__EXERCISE PROMPT__
The records below must be written out exactly, with every picture left behind.

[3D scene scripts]
* * *

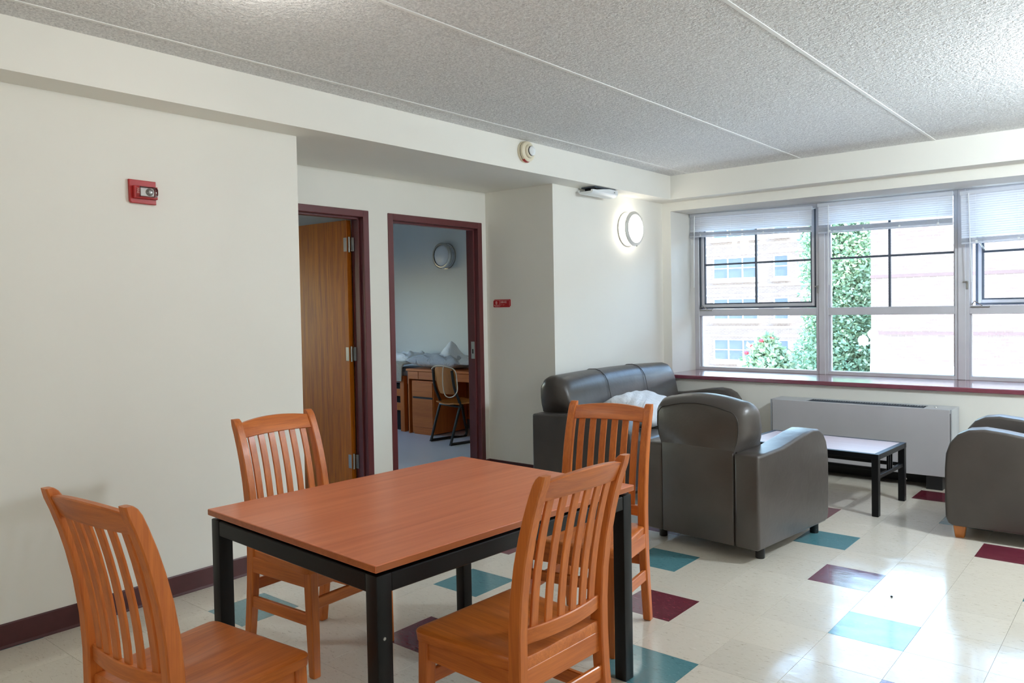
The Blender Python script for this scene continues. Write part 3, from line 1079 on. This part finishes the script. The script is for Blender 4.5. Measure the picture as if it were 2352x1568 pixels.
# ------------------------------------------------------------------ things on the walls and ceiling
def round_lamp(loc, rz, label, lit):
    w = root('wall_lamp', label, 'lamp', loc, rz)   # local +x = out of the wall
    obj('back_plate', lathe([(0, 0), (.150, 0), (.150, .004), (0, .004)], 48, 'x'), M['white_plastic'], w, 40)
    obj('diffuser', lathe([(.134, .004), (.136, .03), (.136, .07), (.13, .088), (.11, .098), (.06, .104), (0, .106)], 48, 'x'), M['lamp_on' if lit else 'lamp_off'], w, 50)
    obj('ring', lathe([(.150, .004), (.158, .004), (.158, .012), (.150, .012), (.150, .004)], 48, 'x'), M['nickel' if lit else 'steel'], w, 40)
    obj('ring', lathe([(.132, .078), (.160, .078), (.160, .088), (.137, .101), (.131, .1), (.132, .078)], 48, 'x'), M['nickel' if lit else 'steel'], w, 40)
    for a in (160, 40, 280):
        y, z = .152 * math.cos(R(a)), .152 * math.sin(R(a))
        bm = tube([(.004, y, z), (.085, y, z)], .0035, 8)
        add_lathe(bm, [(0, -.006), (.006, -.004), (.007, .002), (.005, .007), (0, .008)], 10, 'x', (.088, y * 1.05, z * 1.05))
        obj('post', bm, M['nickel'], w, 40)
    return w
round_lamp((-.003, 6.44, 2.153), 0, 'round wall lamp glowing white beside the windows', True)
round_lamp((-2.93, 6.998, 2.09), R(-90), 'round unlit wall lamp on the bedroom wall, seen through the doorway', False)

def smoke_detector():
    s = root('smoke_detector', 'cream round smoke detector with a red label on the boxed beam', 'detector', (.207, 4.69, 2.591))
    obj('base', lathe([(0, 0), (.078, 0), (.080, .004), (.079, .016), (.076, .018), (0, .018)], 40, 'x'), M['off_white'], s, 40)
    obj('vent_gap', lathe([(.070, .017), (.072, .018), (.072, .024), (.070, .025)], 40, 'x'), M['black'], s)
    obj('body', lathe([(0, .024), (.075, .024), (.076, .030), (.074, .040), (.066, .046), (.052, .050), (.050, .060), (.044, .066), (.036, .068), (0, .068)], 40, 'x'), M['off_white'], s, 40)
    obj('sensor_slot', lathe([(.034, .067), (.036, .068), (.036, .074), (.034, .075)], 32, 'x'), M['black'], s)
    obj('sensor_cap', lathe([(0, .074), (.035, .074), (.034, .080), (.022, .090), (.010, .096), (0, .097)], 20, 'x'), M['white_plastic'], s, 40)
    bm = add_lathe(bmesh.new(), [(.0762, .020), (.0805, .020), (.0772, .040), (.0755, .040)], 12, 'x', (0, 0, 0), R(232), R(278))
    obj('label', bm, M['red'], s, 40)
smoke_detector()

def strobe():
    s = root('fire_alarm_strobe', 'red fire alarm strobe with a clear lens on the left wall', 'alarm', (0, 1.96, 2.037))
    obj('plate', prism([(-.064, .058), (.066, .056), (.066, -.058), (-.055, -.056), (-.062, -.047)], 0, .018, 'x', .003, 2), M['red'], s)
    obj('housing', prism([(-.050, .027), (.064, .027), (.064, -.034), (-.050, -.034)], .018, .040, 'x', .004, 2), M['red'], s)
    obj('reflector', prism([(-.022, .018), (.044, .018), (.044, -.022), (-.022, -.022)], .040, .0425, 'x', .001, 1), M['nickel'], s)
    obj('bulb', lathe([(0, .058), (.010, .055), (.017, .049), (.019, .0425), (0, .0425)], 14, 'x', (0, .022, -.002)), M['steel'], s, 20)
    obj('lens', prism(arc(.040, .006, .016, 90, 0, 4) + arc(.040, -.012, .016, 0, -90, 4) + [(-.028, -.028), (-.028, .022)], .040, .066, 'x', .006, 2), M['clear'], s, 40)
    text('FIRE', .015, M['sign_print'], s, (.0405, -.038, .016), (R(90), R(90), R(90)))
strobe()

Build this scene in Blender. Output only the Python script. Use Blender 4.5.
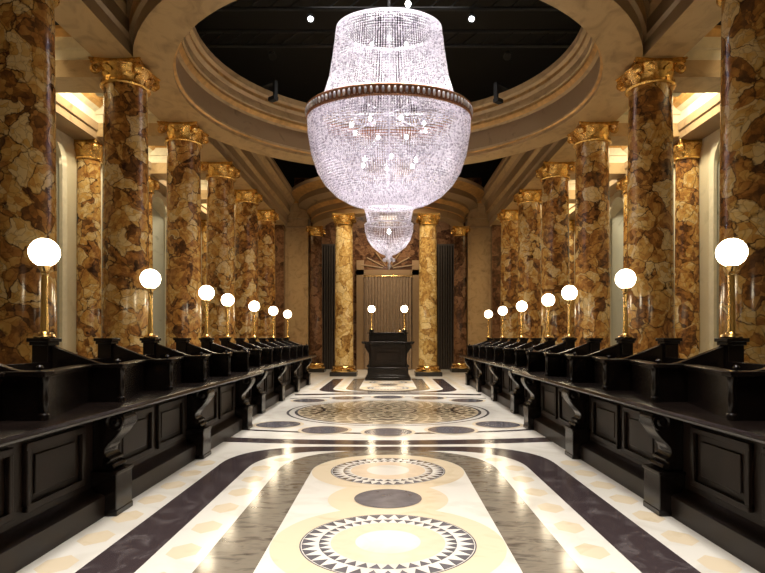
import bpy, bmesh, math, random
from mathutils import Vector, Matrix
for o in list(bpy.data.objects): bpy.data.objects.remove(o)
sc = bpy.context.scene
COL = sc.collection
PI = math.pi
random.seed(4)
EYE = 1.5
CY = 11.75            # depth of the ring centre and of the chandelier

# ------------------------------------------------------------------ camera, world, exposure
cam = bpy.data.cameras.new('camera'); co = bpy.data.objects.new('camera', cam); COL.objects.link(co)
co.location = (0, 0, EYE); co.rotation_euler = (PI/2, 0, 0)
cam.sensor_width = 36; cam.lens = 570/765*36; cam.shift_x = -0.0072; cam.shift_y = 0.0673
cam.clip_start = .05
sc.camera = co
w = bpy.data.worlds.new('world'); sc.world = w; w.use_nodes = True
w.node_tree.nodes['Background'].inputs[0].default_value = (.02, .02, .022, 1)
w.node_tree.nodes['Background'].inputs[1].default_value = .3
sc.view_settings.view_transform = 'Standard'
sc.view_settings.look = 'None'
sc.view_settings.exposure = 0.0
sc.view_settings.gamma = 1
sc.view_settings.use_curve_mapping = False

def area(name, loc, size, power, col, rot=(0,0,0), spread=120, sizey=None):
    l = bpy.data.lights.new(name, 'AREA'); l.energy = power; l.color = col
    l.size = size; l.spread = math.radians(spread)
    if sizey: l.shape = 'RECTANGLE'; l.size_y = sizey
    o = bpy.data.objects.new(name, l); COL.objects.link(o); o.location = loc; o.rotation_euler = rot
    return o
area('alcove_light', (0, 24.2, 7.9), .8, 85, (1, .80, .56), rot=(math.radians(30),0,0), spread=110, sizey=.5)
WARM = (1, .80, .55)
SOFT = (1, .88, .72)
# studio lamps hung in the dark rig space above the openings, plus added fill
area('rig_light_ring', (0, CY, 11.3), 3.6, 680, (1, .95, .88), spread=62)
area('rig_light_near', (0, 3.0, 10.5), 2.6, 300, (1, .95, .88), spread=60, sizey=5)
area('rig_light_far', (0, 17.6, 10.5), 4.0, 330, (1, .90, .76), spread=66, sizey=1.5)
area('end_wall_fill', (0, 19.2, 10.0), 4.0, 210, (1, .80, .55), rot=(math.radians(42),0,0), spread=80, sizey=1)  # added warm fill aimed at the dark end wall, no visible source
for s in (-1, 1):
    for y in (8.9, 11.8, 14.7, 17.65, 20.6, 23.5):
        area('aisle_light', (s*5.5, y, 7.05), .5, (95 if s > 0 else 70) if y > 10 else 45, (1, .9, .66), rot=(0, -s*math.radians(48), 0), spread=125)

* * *

__EXERCISE RESULT__
The Blender Python script for this scene continues. Write part 3, from line 1079 on. This part finishes the script. The script is for Blender 4.5. Measure the picture as if it were 2352x1568 pixels.
# ------------------------------------------------------------------ things on the walls and ceiling
def round_lamp(loc, rz, label, lit):
    w = root('wall_lamp', label, 'lamp', loc, rz)   # local +x = out of the wall
    obj('back_plate', lathe([(0, 0), (.150, 0), (.150, .004), (0, .004)], 48, 'x'), M['white_plastic'], w, 40)
    obj('diffuser', lathe([(.134, .004), (.136, .03), (.136, .07), (.13, .088), (.11, .098), (.06, .104), (0, .106)], 48, 'x'), M['lamp_on' if lit else 'lamp_off'], w, 50)
    obj('ring', lathe([(.150, .004), (.158, .004), (.158, .012), (.150, .012), (.150, .004)], 48, 'x'), M['nickel' if lit else 'steel'], w, 40)
    obj('ring', lathe([(.132, .078), (.160, .078), (.160, .088), (.137, .101), (.131, .1), (.132, .078)], 48, 'x'), M['nickel' if lit else 'steel'], w, 40)
    for a in (160, 40, 280):
        y, z = .152 * math.cos(R(a)), .152 * math.sin(R(a))
        bm = tube([(.004, y, z), (.085, y, z)], .0035, 8)
        add_lathe(bm, [(0, -.006), (.006, -.004), (.007, .002), (.005, .007), (0, .008)], 10, 'x', (.088, y * 1.05, z * 1.05))
        obj('post', bm, M['nickel'], w, 40)
    return w
round_lamp((-.003, 6.44, 2.153), 0, 'round wall lamp glowing white beside the windows', True)
round_lamp((-2.93, 6.998, 2.09), R(-90), 'round unlit wall lamp on the bedroom wall, seen through the doorway', False)

def smoke_detector():
    s = root('smoke_detector', 'cream round smoke detector with a red label on the boxed beam', 'detector', (.207, 4.69, 2.591))
    obj('base', lathe([(0, 0), (.078, 0), (.080, .004), (.079, .016), (.076, .018), (0, .018)], 40, 'x'), M['off_white'], s, 40)
    obj('vent_gap', lathe([(.070, .017), (.072, .018), (.072, .024), (.070, .025)], 40, 'x'), M['black'], s)
    obj('body', lathe([(0, .024), (.075, .024), (.076, .030), (.074, .040), (.066, .046), (.052, .050), (.050, .060), (.044, .066), (.036, .068), (0, .068)], 40, 'x'), M['off_white'], s, 40)
    obj('sensor_slot', lathe([(.034, .067), (.036, .068), (.036, .074), (.034, .075)], 32, 'x'), M['black'], s)
    obj('sensor_cap', lathe([(0, .074), (.035, .074), (.034, .080), (.022, .090), (.010, .096), (0, .097)], 20, 'x'), M['white_plastic'], s, 40)
    bm = add_lathe(bmesh.new(), [(.0762, .020), (.0805, .020), (.0772, .040), (.0755, .040)], 12, 'x', (0, 0, 0), R(232), R(278))
    obj('label', bm, M['red'], s, 40)
smoke_detector()

def strobe():
    s = root('fire_alarm_strobe', 'red fire alarm strobe with a clear lens on the left wall', 'alarm', (0, 1.96, 2.037))
    obj('plate', prism([(-.064, .058), (.066, .056), (.066, -.058), (-.055, -.056), (-.062, -.047)], 0, .018, 'x', .003, 2), M['red'], s)
    obj('housing', prism([(-.050, .027), (.064, .027), (.064, -.034), (-.050, -.034)], .018, .040, 'x', .004, 2), M['red'], s)
    obj('reflector', prism([(-.022, .018), (.044, .018), (.044, -.022), (-.022, -.022)], .040, .0425, 'x', .001, 1), M['nickel'], s)
    obj('bulb', lathe([(0, .058), (.010, .055), (.017, .049), (.019, .0425), (0, .0425)], 14, 'x', (0, .022, -.002)), M['steel'], s, 20)
    obj('lens', prism(arc(.040, .006, .016, 90, 0, 4) + arc(.040, -.012, .016, 0, -90, 4) + [(-.028, -.028), (-.028, .022)], .040, .066, 'x', .006, 2), M['clear'], s, 40)
    text('FIRE', .015, M['sign_print'], s, (.0405, -.038, .016), (R(90), R(90), R(90)))
strobe()

Build this scene in Blender. Output only the Python script. Use Blender 4.5.
import bpy, bmesh, math, random
from mathutils import Vector, Matrix
for o in list(bpy.data.objects): bpy.data.objects.remove(o)
sc = bpy.context.scene
COL = sc.collection
PI = math.pi
random.seed(4)
EYE = 1.5
CY = 11.75            # depth of the ring centre and of the chandelier

# ------------------------------------------------------------------ camera, world, exposure
cam = bpy.data.cameras.new('camera'); co = bpy.data.objects.new('camera', cam); COL.objects.link(co)
co.location = (0, 0, EYE); co.rotation_euler = (PI/2, 0, 0)
cam.sensor_width = 36; cam.lens = 570/765*36; cam.shift_x = -0.0072; cam.shift_y = 0.0673
cam.clip_start = .05
sc.camera = co
w = bpy.data.worlds.new('world'); sc.world = w; w.use_nodes = True
w.node_tree.nodes['Background'].inputs[0].default_value = (.02, .02, .022, 1)
w.node_tree.nodes['Background'].inputs[1].default_value = .3
sc.view_settings.view_transform = 'Standard'
sc.view_settings.look = 'None'
sc.view_settings.exposure = 0.0
sc.view_settings.gamma = 1
sc.view_settings.use_curve_mapping = False

def area(name, loc, size, power, col, rot=(0,0,0), spread=120, sizey=None):
    l = bpy.data.lights.new(name, 'AREA'); l.energy = power; l.color = col
    l.size = size; l.spread = math.radians(spread)
    if sizey: l.shape = 'RECTANGLE'; l.size_y = sizey
    o = bpy.data.objects.new(name, l); COL.objects.link(o); o.location = loc; o.rotation_euler = rot
    return o
area('alcove_light', (0, 24.2, 7.9), .8, 85, (1, .80, .56), rot=(math.radians(30),0,0), spread=110, sizey=.5)
WARM = (1, .80, .55)
SOFT = (1, .88, .72)
# studio lamps hung in the dark rig space above the openings, plus added fill
area('rig_light_ring', (0, CY, 11.3), 3.6, 680, (1, .95, .88), spread=62)
area('rig_light_near', (0, 3.0, 10.5), 2.6, 300, (1, .95, .88), spread=60, sizey=5)
area('rig_light_far', (0, 17.6, 10.5), 4.0, 330, (1, .90, .76), spread=66, sizey=1.5)
area('end_wall_fill', (0, 19.2, 10.0), 4.0, 210, (1, .80, .55), rot=(math.radians(42),0,0), spread=80, sizey=1)  # added warm fill aimed at the dark end wall, no visible source
for s in (-1, 1):
    for y in (8.9, 11.8, 14.7, 17.65, 20.6, 23.5):
        area('aisle_light', (s*5.5, y, 7.05), .5, (95 if s > 0 else 70) if y > 10 else 45, (1, .9, .66), rot=(0, -s*math.radians(48), 0), spread=125)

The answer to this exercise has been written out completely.